**Directive:**
Output only the count of lines that contain "scene".

++++++++++

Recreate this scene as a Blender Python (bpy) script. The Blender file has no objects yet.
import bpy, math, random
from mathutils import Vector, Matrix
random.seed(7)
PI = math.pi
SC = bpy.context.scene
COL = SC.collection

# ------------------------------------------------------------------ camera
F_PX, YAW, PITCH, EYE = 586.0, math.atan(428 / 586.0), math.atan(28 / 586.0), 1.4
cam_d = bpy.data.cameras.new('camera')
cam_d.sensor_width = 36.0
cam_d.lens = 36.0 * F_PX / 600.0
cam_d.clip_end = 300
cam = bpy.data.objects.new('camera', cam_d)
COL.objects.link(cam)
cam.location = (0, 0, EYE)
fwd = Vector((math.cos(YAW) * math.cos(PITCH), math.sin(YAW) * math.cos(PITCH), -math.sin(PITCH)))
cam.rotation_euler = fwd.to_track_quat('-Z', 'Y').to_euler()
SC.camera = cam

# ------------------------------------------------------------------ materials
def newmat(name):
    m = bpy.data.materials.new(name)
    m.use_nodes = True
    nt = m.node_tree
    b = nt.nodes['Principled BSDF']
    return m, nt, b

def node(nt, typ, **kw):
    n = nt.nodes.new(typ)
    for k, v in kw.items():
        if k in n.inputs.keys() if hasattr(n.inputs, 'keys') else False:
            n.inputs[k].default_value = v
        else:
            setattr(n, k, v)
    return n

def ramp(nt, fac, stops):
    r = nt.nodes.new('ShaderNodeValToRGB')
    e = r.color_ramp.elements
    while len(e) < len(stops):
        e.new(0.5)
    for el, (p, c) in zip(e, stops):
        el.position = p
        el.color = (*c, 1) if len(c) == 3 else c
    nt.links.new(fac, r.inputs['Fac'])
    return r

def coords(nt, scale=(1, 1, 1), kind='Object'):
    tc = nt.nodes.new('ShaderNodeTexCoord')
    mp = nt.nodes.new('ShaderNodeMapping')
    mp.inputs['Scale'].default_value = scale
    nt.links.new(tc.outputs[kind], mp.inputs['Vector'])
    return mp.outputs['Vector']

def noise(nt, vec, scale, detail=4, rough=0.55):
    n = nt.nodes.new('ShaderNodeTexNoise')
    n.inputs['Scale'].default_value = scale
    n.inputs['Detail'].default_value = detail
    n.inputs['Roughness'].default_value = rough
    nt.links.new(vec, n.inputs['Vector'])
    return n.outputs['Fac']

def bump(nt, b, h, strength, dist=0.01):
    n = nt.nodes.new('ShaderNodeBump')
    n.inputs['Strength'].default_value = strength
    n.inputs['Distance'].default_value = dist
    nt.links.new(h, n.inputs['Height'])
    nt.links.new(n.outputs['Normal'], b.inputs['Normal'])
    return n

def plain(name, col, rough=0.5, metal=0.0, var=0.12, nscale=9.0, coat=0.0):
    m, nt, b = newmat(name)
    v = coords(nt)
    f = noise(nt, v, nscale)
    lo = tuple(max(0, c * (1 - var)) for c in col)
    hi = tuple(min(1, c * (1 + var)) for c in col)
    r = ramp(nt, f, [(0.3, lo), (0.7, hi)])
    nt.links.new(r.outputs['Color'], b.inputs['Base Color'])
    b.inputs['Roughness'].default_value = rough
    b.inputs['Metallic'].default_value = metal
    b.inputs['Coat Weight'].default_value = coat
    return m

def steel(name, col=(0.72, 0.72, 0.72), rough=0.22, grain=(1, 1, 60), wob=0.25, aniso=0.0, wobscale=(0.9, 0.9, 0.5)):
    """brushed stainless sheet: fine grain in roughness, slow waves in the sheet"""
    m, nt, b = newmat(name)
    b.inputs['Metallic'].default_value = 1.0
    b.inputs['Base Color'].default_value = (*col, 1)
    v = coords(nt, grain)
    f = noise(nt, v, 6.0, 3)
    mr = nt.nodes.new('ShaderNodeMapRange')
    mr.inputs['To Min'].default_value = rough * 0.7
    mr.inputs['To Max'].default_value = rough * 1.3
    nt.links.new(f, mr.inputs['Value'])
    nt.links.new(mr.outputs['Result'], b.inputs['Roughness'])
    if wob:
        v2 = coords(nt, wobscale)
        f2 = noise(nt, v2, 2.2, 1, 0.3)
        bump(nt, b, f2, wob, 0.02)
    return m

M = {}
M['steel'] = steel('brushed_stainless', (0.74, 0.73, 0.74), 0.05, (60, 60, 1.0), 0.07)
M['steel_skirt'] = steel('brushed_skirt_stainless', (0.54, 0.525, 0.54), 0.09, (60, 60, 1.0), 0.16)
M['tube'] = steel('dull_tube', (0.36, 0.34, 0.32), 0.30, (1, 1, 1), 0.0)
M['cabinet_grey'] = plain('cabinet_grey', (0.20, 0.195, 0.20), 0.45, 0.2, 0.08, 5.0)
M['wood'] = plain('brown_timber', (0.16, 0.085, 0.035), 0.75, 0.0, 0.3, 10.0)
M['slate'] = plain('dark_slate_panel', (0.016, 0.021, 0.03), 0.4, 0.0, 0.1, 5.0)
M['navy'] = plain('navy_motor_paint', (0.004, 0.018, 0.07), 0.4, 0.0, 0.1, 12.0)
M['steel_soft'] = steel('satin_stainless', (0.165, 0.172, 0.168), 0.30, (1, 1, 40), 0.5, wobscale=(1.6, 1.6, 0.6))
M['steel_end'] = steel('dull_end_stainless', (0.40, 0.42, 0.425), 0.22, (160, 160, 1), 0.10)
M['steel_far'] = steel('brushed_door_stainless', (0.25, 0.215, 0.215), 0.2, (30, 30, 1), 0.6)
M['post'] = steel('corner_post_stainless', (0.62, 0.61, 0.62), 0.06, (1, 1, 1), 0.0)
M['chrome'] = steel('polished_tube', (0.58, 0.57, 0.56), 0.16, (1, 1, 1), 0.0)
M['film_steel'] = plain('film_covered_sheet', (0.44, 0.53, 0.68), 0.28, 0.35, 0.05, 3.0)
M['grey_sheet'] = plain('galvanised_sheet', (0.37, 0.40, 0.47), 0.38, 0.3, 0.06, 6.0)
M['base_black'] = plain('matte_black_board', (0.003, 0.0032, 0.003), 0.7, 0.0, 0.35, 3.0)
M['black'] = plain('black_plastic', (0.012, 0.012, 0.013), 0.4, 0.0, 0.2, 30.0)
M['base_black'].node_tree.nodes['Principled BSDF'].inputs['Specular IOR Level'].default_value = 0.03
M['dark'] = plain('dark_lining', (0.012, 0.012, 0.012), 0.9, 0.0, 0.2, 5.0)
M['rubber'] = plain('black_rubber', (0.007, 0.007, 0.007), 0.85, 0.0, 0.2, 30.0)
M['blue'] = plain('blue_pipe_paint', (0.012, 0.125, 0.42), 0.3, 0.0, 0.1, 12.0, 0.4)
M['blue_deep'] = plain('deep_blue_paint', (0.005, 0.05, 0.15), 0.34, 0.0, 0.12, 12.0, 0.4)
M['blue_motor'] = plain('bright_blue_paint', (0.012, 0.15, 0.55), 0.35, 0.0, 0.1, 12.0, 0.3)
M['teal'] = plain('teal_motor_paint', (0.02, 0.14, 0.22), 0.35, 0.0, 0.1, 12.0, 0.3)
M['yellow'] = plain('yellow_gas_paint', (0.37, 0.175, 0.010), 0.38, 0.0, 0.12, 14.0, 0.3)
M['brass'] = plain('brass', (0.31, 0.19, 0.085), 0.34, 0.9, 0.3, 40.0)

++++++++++

**Correct output:**
2